Je voudrais souligner qu’avant Einstein, ces questions n’ont jamais été traitées comme des thématiques scientifiques. Elles se sont cristallisées au cours du 20e siècle, une fois qu’Einstein a considéré le temps, l’espace et le cosmos en tant que tout comme des concepts physiques et les a intégrés dans les sciences.

Vous vous demandez peut-être pourquoi Einstein n’a pas fourni de réponse – après tout, il était vraiment très intelligent. Eh bien, je dirais que la théorie de la relativité d’Einstein peut nous emmener un peu au-delà de notre horizon cosmique, mais pas beaucoup plus loin. Pourquoi ? Parce qu’au-delà de cet horizon, il y a le big bang, le commencement de notre monde, où le tissu fondamental de l’espace-temps est enfermé dans une spirale destructrice et cesse d’avoir une signification. Dans un sens, on pourrait dire que « le début du monde s’est produit un peu avant le début de l’espace et du temps ». C’est toutefois une mauvaise nouvelle pour Einstein, puisque sans notion sensée de l’espace et du temps, il n’a pas de théorie. Autrement dit, la théorie d’Einstein a cette particularité tout à fait remarquable de prédire son propre effondrement, dans un big bang à l’origine du temps qui reste lui-même enveloppé de mystère.

Au moment du big bang, l’immense cosmos fusionne en quelque sorte avec le micro-univers des particules et des atomes ; la relativité d’Einstein se heurte à la théorie quantique du monde microscopique. Le big bang est, à de nombreux égards, le laboratoire quantique suprême. En fait, nous croyons aujourd’hui que ces infimes lueurs dans la rémanence du big bang, les germes de vous et de moi, proviennent de l’incertitude quantique à l’origine de notre univers. Stephen Hawking et moi-même avons découvert que notre univers tout entier porte des traces du flou quantique à son origine. Des univers très différents sont nés du même commencement et le cosmos les englobe tous. Le multivers est une conséquence inévitable de nos origines quantiques.

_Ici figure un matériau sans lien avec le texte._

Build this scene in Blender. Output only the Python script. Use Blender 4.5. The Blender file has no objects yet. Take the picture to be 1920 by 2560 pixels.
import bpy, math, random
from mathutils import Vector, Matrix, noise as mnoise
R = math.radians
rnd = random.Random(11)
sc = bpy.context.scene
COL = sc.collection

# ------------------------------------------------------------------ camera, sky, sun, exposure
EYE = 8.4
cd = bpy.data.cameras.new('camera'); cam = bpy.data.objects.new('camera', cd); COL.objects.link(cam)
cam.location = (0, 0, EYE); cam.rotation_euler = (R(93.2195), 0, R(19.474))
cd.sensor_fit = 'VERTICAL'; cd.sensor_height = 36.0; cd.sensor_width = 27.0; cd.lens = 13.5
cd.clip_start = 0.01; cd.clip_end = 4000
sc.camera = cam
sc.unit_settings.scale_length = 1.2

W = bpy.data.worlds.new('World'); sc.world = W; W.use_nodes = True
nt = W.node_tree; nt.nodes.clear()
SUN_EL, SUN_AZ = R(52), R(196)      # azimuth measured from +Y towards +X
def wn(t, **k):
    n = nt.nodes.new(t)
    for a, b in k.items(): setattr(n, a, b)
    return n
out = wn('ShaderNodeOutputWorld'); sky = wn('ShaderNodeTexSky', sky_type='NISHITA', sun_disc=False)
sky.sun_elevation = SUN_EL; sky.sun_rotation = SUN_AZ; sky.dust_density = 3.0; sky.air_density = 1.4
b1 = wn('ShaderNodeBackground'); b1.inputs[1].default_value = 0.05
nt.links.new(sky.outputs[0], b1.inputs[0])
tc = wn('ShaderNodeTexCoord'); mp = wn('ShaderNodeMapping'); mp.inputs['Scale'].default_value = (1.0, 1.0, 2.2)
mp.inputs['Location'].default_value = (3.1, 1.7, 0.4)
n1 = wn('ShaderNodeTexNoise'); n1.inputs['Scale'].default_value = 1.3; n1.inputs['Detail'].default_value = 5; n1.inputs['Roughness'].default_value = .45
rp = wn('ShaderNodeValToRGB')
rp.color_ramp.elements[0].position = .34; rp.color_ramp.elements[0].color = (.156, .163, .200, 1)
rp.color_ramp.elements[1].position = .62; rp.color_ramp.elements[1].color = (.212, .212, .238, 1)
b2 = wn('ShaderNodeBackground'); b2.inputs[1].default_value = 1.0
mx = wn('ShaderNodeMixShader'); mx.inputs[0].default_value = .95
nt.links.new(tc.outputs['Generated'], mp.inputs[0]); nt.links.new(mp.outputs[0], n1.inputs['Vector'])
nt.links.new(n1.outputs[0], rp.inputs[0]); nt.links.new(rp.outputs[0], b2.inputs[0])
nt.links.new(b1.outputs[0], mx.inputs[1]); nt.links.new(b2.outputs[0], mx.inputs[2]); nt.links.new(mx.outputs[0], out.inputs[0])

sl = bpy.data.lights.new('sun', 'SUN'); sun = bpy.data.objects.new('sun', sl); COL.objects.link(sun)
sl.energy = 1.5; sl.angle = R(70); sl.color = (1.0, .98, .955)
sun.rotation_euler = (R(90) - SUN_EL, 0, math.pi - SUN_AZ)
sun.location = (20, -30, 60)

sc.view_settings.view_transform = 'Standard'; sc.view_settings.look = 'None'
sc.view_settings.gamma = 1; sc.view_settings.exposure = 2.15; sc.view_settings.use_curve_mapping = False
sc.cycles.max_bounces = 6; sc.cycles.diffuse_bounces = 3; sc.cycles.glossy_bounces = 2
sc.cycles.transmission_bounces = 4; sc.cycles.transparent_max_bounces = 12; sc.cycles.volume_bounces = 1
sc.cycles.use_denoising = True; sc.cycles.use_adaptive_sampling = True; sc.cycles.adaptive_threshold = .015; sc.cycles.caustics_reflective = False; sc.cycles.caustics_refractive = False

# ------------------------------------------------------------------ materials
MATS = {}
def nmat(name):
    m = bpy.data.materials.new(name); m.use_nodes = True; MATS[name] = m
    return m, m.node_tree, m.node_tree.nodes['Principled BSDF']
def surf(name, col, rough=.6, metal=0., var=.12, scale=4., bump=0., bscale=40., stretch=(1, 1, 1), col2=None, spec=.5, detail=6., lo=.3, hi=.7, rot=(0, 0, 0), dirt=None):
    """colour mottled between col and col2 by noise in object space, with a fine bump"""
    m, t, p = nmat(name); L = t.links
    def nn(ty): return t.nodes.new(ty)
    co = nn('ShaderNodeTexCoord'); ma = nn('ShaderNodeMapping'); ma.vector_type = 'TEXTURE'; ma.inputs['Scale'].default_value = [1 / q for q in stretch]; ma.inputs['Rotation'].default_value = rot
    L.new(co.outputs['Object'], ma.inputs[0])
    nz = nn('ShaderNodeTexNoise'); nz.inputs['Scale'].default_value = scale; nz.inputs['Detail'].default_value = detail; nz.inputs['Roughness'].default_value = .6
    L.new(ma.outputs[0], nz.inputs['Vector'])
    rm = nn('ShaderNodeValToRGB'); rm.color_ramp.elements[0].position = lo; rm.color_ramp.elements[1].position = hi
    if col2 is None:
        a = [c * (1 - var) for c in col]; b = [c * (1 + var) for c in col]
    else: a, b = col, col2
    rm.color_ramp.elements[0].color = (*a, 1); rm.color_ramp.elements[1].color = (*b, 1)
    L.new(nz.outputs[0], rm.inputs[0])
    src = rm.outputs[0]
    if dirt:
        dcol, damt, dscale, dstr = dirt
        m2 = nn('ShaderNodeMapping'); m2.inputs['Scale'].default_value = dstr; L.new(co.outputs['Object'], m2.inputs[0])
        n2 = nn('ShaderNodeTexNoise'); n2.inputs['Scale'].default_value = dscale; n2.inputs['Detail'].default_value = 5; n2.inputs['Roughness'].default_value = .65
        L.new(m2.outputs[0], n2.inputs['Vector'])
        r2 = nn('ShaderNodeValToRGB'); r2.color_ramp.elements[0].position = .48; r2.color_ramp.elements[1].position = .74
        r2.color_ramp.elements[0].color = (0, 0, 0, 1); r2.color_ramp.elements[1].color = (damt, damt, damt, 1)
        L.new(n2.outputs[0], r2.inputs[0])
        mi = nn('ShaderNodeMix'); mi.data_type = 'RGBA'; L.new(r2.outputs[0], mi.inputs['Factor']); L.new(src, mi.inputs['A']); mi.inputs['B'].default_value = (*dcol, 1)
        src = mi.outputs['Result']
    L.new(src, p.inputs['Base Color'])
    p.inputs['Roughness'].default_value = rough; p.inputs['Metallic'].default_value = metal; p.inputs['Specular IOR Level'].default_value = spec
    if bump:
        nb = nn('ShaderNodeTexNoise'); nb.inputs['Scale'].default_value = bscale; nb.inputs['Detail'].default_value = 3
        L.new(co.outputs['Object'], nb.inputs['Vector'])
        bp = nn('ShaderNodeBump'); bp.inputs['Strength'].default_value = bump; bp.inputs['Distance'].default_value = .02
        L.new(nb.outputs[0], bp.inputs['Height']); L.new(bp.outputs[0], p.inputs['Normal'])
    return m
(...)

Cependant, ces univers ne sont pas tous habitables. Le nôtre semble même très particulier à cet égard : par exemple, les variations de température étaient parfaites pour rendre possible la formation, sur plusieurs millions d’années, de galaxies, d’étoiles et de planètes, ce qui a créé un habitat stable où la vie a pu apparaître.
(Plus grand versus plus petit). Notre univers se prête mystérieusement au développement de la vie et offre un cadre habitable fragile. Cela met en avant une réalité très profonde : nous sommes connectés au cosmos – non pas d’une manière banale mais de façon absolue. Nous avons évolué en même temps que l’univers. Le cosmos nous parle donc de nous, de qui nous sommes. Ou, pour reprendre la formule de Carl Sagan : « Si vous voulez faire une tarte aux pommes à partir de rien, il vous faudra d’abord créer l’univers ».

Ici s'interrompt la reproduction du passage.